Tuesday, November 9, 2010

Hunger of Memory

"I felt that I had shattered the intimate bond that had once held my family close. This original sin against my family told whenever anyone addressed me in Spanish and I responded, confounded. But even during those years of guilt, I was coming to sense certain consoling truths about language and intimacy." This author makes a clear distinguishable point of telling you just how important his language that he had and shared with his family was. It made me very disturbed when I read about the nuns, and how they with no thought asked the family to stop speaking their language, the thing that made them and identified them, to just get rid of it all together. As you read you start to understand just how much this language meant the the writer. It was his personal bond that he shared with his family that was taken away from him.
"Intimacy is not created by a particular language; it is created by intimates." The writer tells how he began to speak publically rather than intimatly with the English he had learned. This makes me think about the way in which I speak to others, and how I take for granted the bonding that it brings us together with. This character had that in an even more special sense, because he was using a language in an environment that was totally different. It makes me think about if my family and I were to move to a spanish speaking place, and were forced to speak their language. While I would probably look at this as a great opportunity to learn a new language, I could see how I would also feel a loss of a bond between my family members and I. We would not have that special sense of comfort to be able to just talk amongst one another in a natural way.

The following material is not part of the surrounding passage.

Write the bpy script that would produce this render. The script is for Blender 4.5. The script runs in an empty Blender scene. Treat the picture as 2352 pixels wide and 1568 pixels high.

"Supporters of bilingual education thus want it both ways. They propose a bilingual schooling as a way of helping students acquire the skills of the classroom crucial for public success. But they likewise insist that bilingual instruction will give students a sense of their identity apart from the public." This was the main point that the author was trying to make throughout the article, that it is important for bilingual speakers to be able to keep their main language as much a part of their life as their new one. Thier original language is their identity, it is what makes them and what defines their interactions with others around them. From reading this article, you can see just how negativly it effected the character to have something so much a part of him taken away, and how we as a nation need to make sure we are able to keep these identities whole, and not tear them apart.